The father disapproved of his daughter's relationship and suspected that
Davidson was after her £70,000 dowry and arranged for him to be arrested
on a false charge. After the failure of his cabinet-making business William
Davidson moved to London. He married a working-class widow with four children.
In the next few years she had two more. Davidson became a Wesleyan Methodist
and taught at the local Sunday School. This came to an end when he was
accused of attempting to seduce a female student. William Davidson became
involved in radical politics again after the Peterloo Massacre. After
Richard Carlile was found guilty of blasphemy and seditious libel and
sentenced to three years imprisonment in October 1819, Davidson told a
friend that these events had caused him to lose his belief in God. Davidson
now joined the Marylebone Union Reading Society where for twopence a week
he was able to read radical newspapers such as the Republican and the
Manchester Observer. It was at the Marylebone Union that Davidson met
John Harrison, a member of the Spencean Philanthropists in London. Soon
afterwards Davidson also became a Spencean. He met Arthur Thistlewood
and within a few months became one of the Committee of Thirteen that ran
the organisation. On 22nd February 1820, George Edwards pointed out to
Arthur Thistlewood an item in the New Times that several members of the
British government were going to have dinner at Lord Harrowby's house
at 39 Grosvenor Square. William Davidson agreed to join Thistlewood and
and twenty-seven other Spenceans in the plot to kill the government ministers
dining at Lord Harrowby's house on 23rd February. Thistlewood selected
Davidson as one of the Executive of Five whose job it was to organise
the assassinations. Davidson had worked for Lord Harrowby in the past
and knew some of the staff that worked at Grosvenor Square. He was instructed
to find out more details about the cabinet meeting. However, when he spoke
to one of the servants he was told that the Earl of Harrowby was not in
London. When Davidson reported this news back to Arthur Thistlewood he
insisted that the servant was lying and that the assassinations should
proceed as planned. Drawing by Charles Williams of the arrest of the conspirators.

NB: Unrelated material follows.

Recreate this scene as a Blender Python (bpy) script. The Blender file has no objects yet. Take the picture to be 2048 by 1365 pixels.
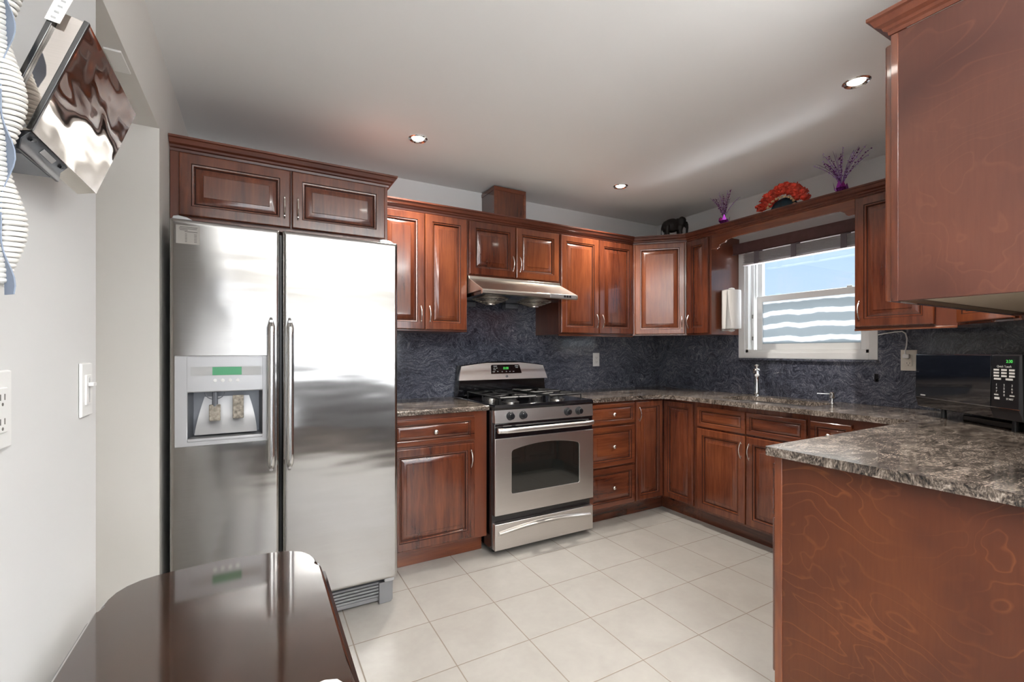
import bpy, bmesh, math, random
from mathutils import Vector, Matrix
R = math.radians
PI = math.pi
SC = bpy.context.scene
C = SC.collection
random.seed(7)

# ---------------------------------------------------------------- camera, sky, exposure
cam_d = bpy.data.cameras.new('camera'); cam = bpy.data.objects.new('camera', cam_d); C.objects.link(cam)
cam_d.sensor_fit = 'HORIZONTAL'; cam_d.sensor_width = 36.0
cam_d.lens = 36.0*910/2048
cam_d.shift_y = 20.5/2048
cam_d.clip_start = 0.03
cam.location = (0, 0, 1.245); cam.rotation_euler = (R(90), 0, R(-29.2))
SC.camera = cam

SC.view_settings.view_transform = 'Standard'; SC.view_settings.look = 'None'
SC.view_settings.exposure = 0.72; SC.view_settings.gamma = 1.0
SC.view_settings.use_curve_mapping = False

w = bpy.data.worlds.new('sky'); SC.world = w; w.use_nodes = True
nt = w.node_tree; nt.nodes.clear()
out = nt.nodes.new('ShaderNodeOutputWorld'); bg = nt.nodes.new('ShaderNodeBackground')
tc = nt.nodes.new('ShaderNodeTexCoord'); sx = nt.nodes.new('ShaderNodeSeparateXYZ'); cr = nt.nodes.new('ShaderNodeValToRGB')
nt.links.new(tc.outputs['Generated'], sx.inputs[0]); nt.links.new(sx.outputs['Z'], cr.inputs[0])
cr.color_ramp.elements[0].position = 0.0; cr.color_ramp.elements[0].color = (0.46, 0.59, 0.72, 1)
cr.color_ramp.elements[1].position = 0.35; cr.color_ramp.elements[1].color = (0.28, 0.45, 0.66, 1)
nt.links.new(cr.outputs[0], bg.inputs[0]); nt.links.new(bg.outputs[0], out.inputs[0])
bg.inputs[1].default_value = 1.0

def area(name, loc, rot, sx_, sy_, power, col=(1, 1, 1), spread=180):
    d = bpy.data.lights.new(name, 'AREA'); d.shape = 'RECTANGLE'; d.size = sx_; d.size_y = sy_
    d.energy = power; d.color = col; d.spread = R(spread)
    o = bpy.data.objects.new(name, d); o.location = loc; o.rotation_euler = rot; C.objects.link(o); return o
# daylight entering through the kitchen window and through the wide windows behind the camera
area('kitchen_window_daylight', (4.30, 1.80, 2.75), (0, R(40), 0), 0.9, 1.4, 70, (0.92, 0.96, 1.0))
area('kitchen_window_ground_bounce', (4.15, 1.80, .75), (0, R(140), 0), 0.9, 1.4, 95, (0.95, 0.97, 1.0))
area('dining_window_daylight', (1.22, -2.74, 1.50), (R(-100), 0, R(180)), 3.0, 1.10, 25, (0.97, 0.98, 1.0))

# unseen lamp added at the dining end to brighten the ceiling; body built below
area('added_fill_uplight', (1.10, -.95, 1.86), (R(180), 0, 0), 1.5, .10, 112, (1, .985, .965))
area('added_fill_downlight', (1.10, -.95, 1.77), (0, 0, 0), 1.5, .10, 26, (1, .985, .965))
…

On the 23rd February Thistlewood's gang assembled in a hayloft in Cato
Street, a short distance away from Grosvenor Square. However, government
ministers were not meeting at the home of Earl of Harrowby. The Spenceans
had been set up by George Edwards, a government spy who had infiltrated
the Spencean Society. Thirteen police officers led by George Ruthven stormed
the hay loft. Several members of the gang refused to surrender their weapons
and one police officer, Richard Smithers, was killed by Arthur Thistlewood.
Davidson attempted to fight his way out but Benjamin Gill hit him on the
wrist with his truncheon and he dropped his blunderbuss. Four of the conspirators,
Thistlewood, John Brunt, Robert Adams and John Harrison escaped out of
a window. However, George Edwards had given the police a detailed list
of all those involved and the men were soon arrested. Eleven men were
eventually charged with being involved in the Cato Street Conspiracy.
Charges against Robert Adams were dropped when he agreed to give evidence
against the other men in court. Davidson claimed he was innocent and accused
the court of being prejudiced against black people. However, not only
had Davidson been arrested at the scene but evidence was produced to show
that he had taken a blunderbuss out of pawn to use in the attempted assassinations.
On 28th April 1820, William Davidson, James Ings, Richard Tidd, Arthur
Thistlewood, and John Brunt were found guilty of high treason and sentenced
to death. John Harrison, James Wilson, Richard Bradburn, John Strange
and Charles Copper were also found guilty but their original sentence
of execution was subsequently commuted to transportation for life. William
Davidson was executed at Newgate Prison on the 1st May, 1820.